All Aboard—December
All Aboard—December

All Aboard—December

The Milang Historic Railway Museum cafeteria is supposed to be open for inexpensive, quickly prepared, simple café food only on Sundays.  However, often the team of selfless volunteers accepts a booking from a special group on other days. For example, last October the BSA Owners Club of SA visited the Museum for a train ride, a museum tour and morning Devonshire Tea which included delicious jam and whipped cream filled scones.
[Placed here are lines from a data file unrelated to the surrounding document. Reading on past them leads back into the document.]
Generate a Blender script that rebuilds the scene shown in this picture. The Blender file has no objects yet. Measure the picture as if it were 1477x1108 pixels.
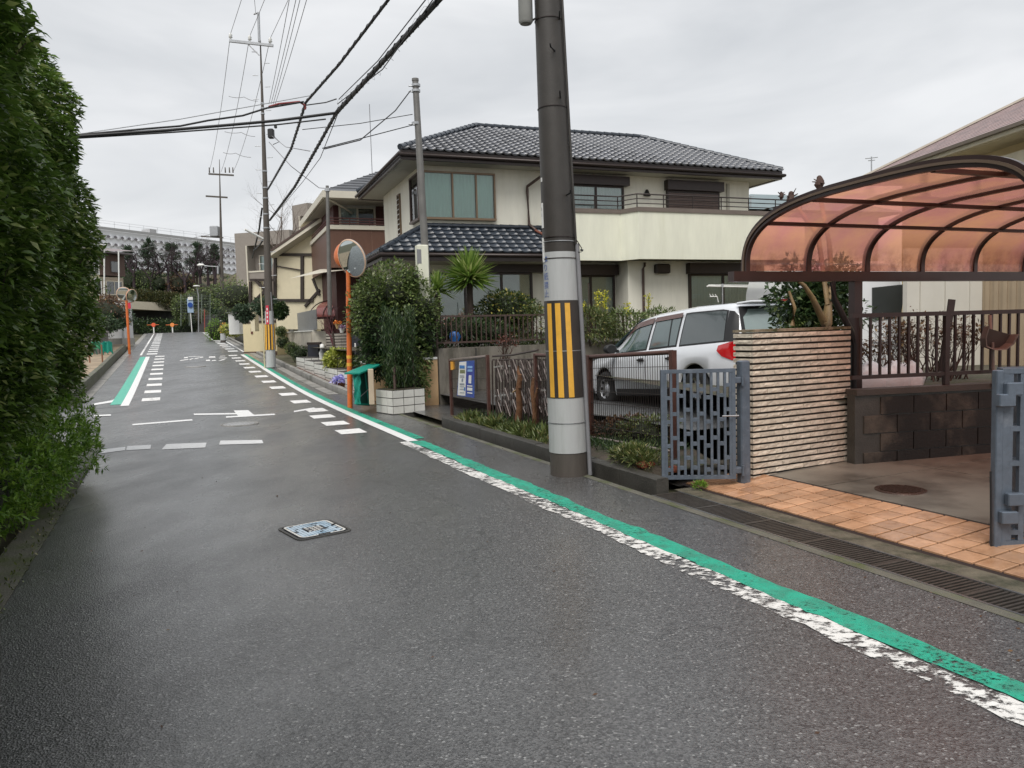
import bpy, math, random
import numpy as np
from mathutils import Vector, Matrix
random.seed(7); rng = np.random.default_rng(11)
PI = math.pi
sc = bpy.context.scene
col = sc.collection
V = Vector
# ------------------------------------------------------------------ camera
EYE = V((0, 0, 1.6)); F = 1109.0; CX, CY = 738.5, 554.0
PITCH = math.atan(78 / F); ROLL = math.radians(-1.6)
cam_d = bpy.data.cameras.new('camera'); cam = bpy.data.objects.new('camera', cam_d); col.objects.link(cam)
CM = (Matrix.Rotation(PI / 2 - PITCH, 4, 'X') @ Matrix.Rotation(ROLL, 4, 'Z'))
cam.matrix_world = Matrix.Translation(EYE) @ CM
cam_d.sensor_width = 36; cam_d.lens = 36 * F / 1477; cam_d.clip_start = .05; cam_d.clip_end = 2000
sc.camera = cam
# ------------------------------------------------------------------ sky, sun, exposure
SUN_EL, SUN_ROT = math.radians(56), math.radians(194)
w = bpy.data.worlds.new('World'); sc.world = w; w.use_nodes = True
nt = w.node_tree; nt.nodes.clear()
def N(t, typ, **k):
    n = t.nodes.new(typ)
    for a, b in k.items():
        setattr(n, a, b)
    return n
out = N(nt, 'ShaderNodeOutputWorld'); bg = N(nt, 'ShaderNodeBackground')
sky = N(nt, 'ShaderNodeTexSky', sky_type='NISHITA', sun_disc=False, sun_elevation=SUN_EL, sun_rotation=SUN_ROT, dust_density=4.0)
tc = N(nt, 'ShaderNodeTexCoord'); mp = N(nt, 'ShaderNodeMapping'); mp.inputs['Scale'].default_value = (1.1, .8, 3.6)
nz = N(nt, 'ShaderNodeTexNoise'); nz.inputs['Scale'].default_value = 2.1; nz.inputs['Detail'].default_value = 5; nz.inputs['Roughness'].default_value = .52
nz.inputs['Distortion'].default_value = .4
cr = N(nt, 'ShaderNodeValToRGB')
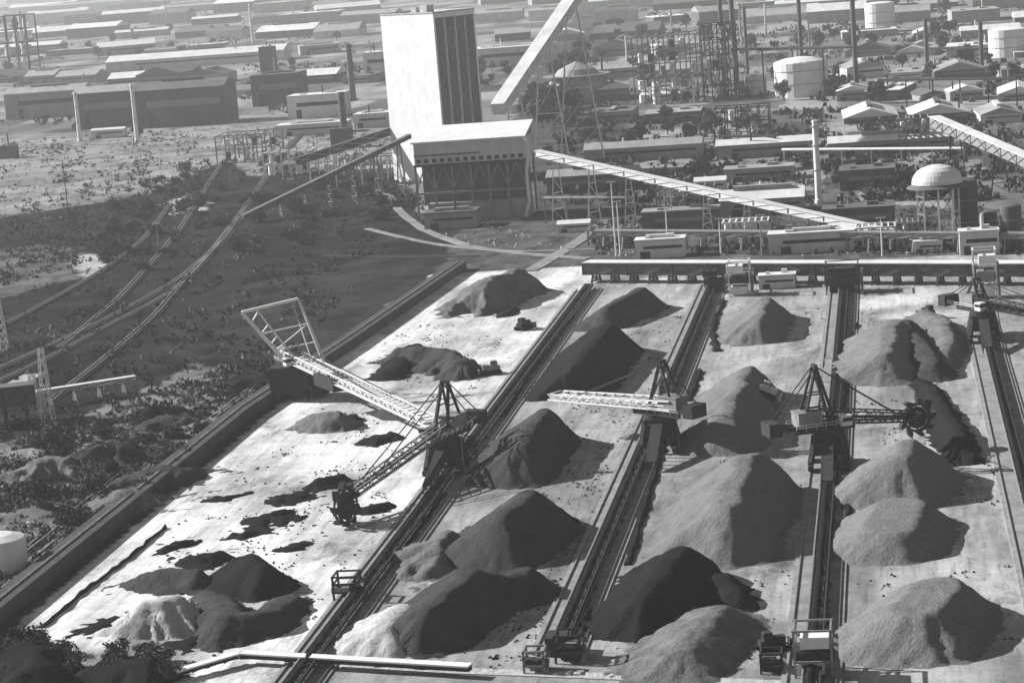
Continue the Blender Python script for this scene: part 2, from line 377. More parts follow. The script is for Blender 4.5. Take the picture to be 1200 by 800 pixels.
# ------------------------------------------------------------------ stockpiles
def pile(label, ridge, mat, slope=.86, hs=.72, cat='heap', group=None, gul=.5, rough=.5, cuts=(), bites=(), r0=.8, step=.8, name='stockpile', seed=0, sx=1.0, sl=.75, sr=1.25, sf=1.0, flat=.9):
    """ridge: (u, v, height) of crest points as seen in the photo"""
    ridge = [(u, v, h*(hs if h > 6.5 else .85)) for u, v, h in ridge]
    pts = [np.array(G(u, v, h)) for u, v, h in ridge]
    if len(pts) == 1: pts.append(pts[0]+np.array([0, .5, 0]))
    hm = max(p[2] for p in pts); R = hm/slope/.6+4
    x0 = min(p[0] for p in pts)-R; x1 = max(p[0] for p in pts)+R; y0 = min(p[1] for p in pts)-R; y1 = max(p[1] for p in pts)+R
    xs = np.arange(x0, x1, step); ys = np.arange(y0, y1, step); X, Y = np.meshgrid(xs, ys); sd = seed*13.7+len(label)
    WX = X+rough*3*(fbm(X/9+sd, Y/9)-.5)*2; WY = Y+rough*3*(fbm(X/9, Y/9+sd)-.5)*2
    Hh = np.full(X.shape, -9.0)
    for a, b in zip(pts, pts[1:]):
        d = b-a; L2 = d[0]**2+d[1]**2
        s = np.clip(((WX-a[0])*d[0]+(WY-a[1])*d[1])/L2, 0, 1)
        ex = (WX-a[0]-s*d[0])/sx; ey = WY-a[1]-s*d[1]; D = np.sqrt((ex*np.where(ex > 0, sr, sl))**2+(ey*np.where(ey < 0, sf, 1))**2)
        D = np.maximum(D-flat, 0)
        hh = a[2]+s*d[2]-.35*flat+ rough*1.2*(fbm(s*math.sqrt(L2)/6+sd, s*0+sd, 2)-.5)
        ang = np.arctan2(ey, ex)
        g = 1.4*(vnoise(ang*5+s*math.sqrt(L2)/2.2+sd, D/40)-.5)+.6*(vnoise(ang*11+s*math.sqrt(L2)/1.1+sd, D/30)-.5)
        val = hh-slope*(np.sqrt(D*D+r0*r0)-r0)+gul*g*np.clip(D/6, 0, 1)
        Hh = np.maximum(Hh, val)
    toe = 1.3
    Hh = np.where(Hh < toe, toe*np.exp((Hh-toe)/toe*1.0)-.45, Hh-.45) if slope > .3 else Hh
    for (u, v, r, dep) in bites:
        c = G(u, v, hm*.4); D = np.sqrt((WX-c.x)**2+(WY-c.y)**2)
        Hh = np.minimum(Hh, np.maximum(-.4+np.clip(D-r, 0, 99)*1.5, Hh-dep))
    for (u, v, ang, z) in cuts:          # a straight reclaimed bank: everything past the line is dug away
        c = G(u, v, z); nx, ny = math.cos(ang), math.sin(ang); q = (WX-c.x)*nx+(WY-c.y)*ny
        Hh = np.where(q > 0, np.minimum(Hh, np.maximum(z-q*1.7+.5*(fbm(X/2, Y/2)-.5), -.45)), Hh)
    Hh += rough*.9*(fbm(X/3+sd, Y/3, 4)-.5)+.5*(vnoise(X*.9, Y*.9+sd)-.5)*np.clip(2.5-np.abs(Hh-.8), 0, 1)
    Hh = np.maximum(Hh, -.5); keep = Hh > -.12
    n, m = X.shape; idx = np.arange(n*m).reshape(n, m)
    kk = keep[:-1,:-1] | keep[:-1,1:] | keep[1:,1:] | keep[1:,:-1]
    q = np.stack([idx[:-1,:-1], idx[:-1,1:], idx[1:,1:], idx[1:,:-1]], -1)[kk]
    used = np.unique(q); re = np.full(n*m, -1); re[used] = np.arange(len(used)); q = re[q]
    c = np.mean(pts, axis=0); vs = np.stack([X-c[0], Y-c[1], Hh], -1).reshape(-1, 3)[used]
    me = bpy.data.meshes.new(name); me.from_pydata(vs.tolist(), [], q.tolist()); me.update()
    me.polygons.foreach_set('use_smooth', np.ones(len(me.polygons), bool)); me.materials.append(M[mat])
    o = bpy.data.objects.new(name, me); COL.objects.link(o); o.location = (c[0], c[1], 0)
    o['_'] = 0; del o['_']
    return tag(o, label, cat, group)
gC = 'black coal heaps of the second row'; gO = 'grey ore heaps of the third row'; gR = 'pale ore heaps of the right row'; gL = 'reclaimed heaps in the pale left row'
# second row: black coal
pile('farthest black coal heap, just under the long cross gallery', [(752,335,11),(712,356,10)], 'coal_grey', group=gC)
pile('black coal heap behind the pale boom of the stacker', [(712,376,14),(676,424,13)], 'coal', group=gC, seed=1, cuts=((742,392,.35,6),(712,455,-1.2,1)))
pile('black coal heap in front of the pale boom of the stacker', [(640,476,14),(616,514,13)], 'coal_grey', group=gC, seed=2, sr=1.6)
pile('rounded coal heap with grey sunlit left flank, middle of the second row', [(622,571,14),(592,598,14)], 'coal_grey', group=gC, seed=3, gul=.3)
pile('small coal heap touching the right side of the grey flanked heap', [(650,590,7)], 'coal', group=gC, seed=4)
pile('nearest big coal heap with notched double crest', [(618,660,9),(592,670,8),(554,660,12),(508,704,11)], 'coal_grey', group=gC, seed=5, gul=1.1)
# third row: ore
pile('farthest grey ore heap of the third row, below the small white shed', [(902,345,11),(888,368,11)], 'ore', group=gO, gul=.7, rough=.75)
pile('grey ore heap with a white loader working on its shaded flank', [(875,426,13),(853,478,13)], 'ore', group=gO, seed=1, gul=.7, rough=.75)
pile('largest smooth ore heap in the middle of the third row', [(880,526,15),(852,584,15)], 'ore', group=gO, flat=1.6, seed=2, gul=.7, rough=.75)
pile('dark coal heap nearest to us in the third row', [(800,636,11),(765,676,11),(756,690,10)], 'coal', group=gO, seed=3, gul=.9, sr=1.0, cuts=((840,668,.2,4),))
pile('low dark heap at the right foot of the nearest dark heap', [(862,690,4),(845,668,5)], 'coal', group=gO, seed=6, gul=.4)
pile('low broad grey heap at the bottom of the third row', [(840,705,7),(806,752,7)], 'spoil', group=gO, seed=4, slope=.5)
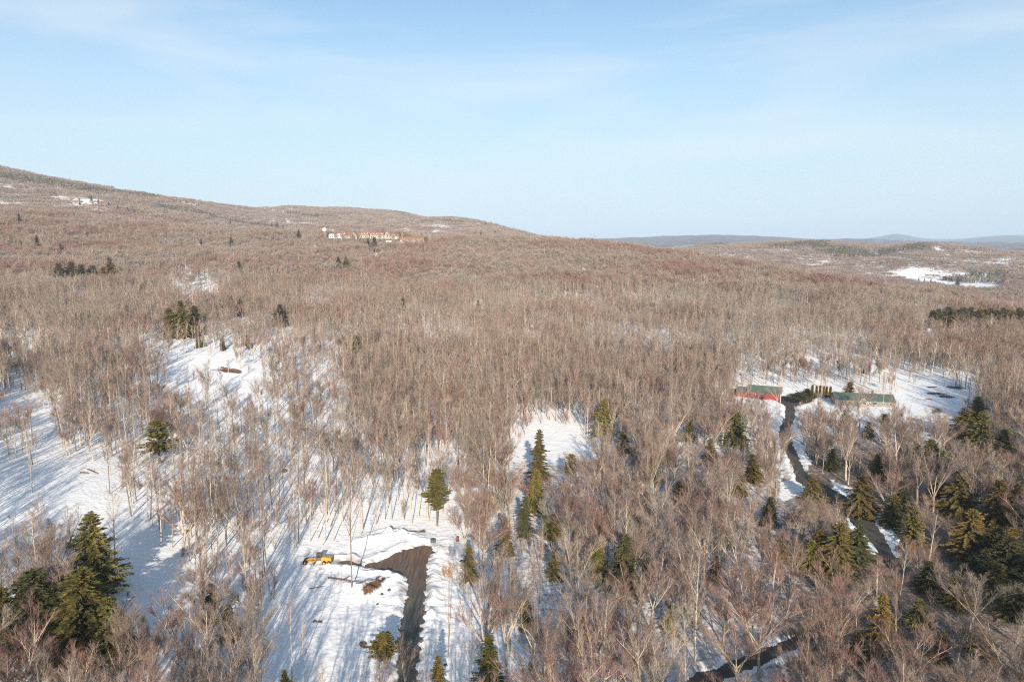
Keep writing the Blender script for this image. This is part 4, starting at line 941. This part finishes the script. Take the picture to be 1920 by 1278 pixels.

The cafeteria volunteers were extremely busy as the motorcyclists and their pillion passengers numbered ninety five individuals who fortunately did not all arrive at the same time!

The large group of mostly veteran original and restored BSA motorcycles attracted the attention of visiting bowlers from Clarendon who were about to compete across the road from the café. The riders were participating in their Club’s 2024 Annual Rally.
BSA motorcycles were first manufactured in the UK in 1903 and were absorbed into a different company Norton-Villiers-Triumph in 1972. Production of BSA motorcycles ceased in 1973. The good news for these BSA enthusiasts is that in 2016 a new company acquired the rights to BSA, and in 2024, launched a new model which retained the much-admired classic features of the original 1938 model Gold Star but a much stronger more modern version.
(Source: Whatever Happened To BSA Motorcycles? (slashgear.com))

The museum also accepts bookings from senior citizen groups from retirement villages, clubs and council run organisations. Most of them come for a two course, home cooked lunch which costs twenty dollars a head for up to fifty people.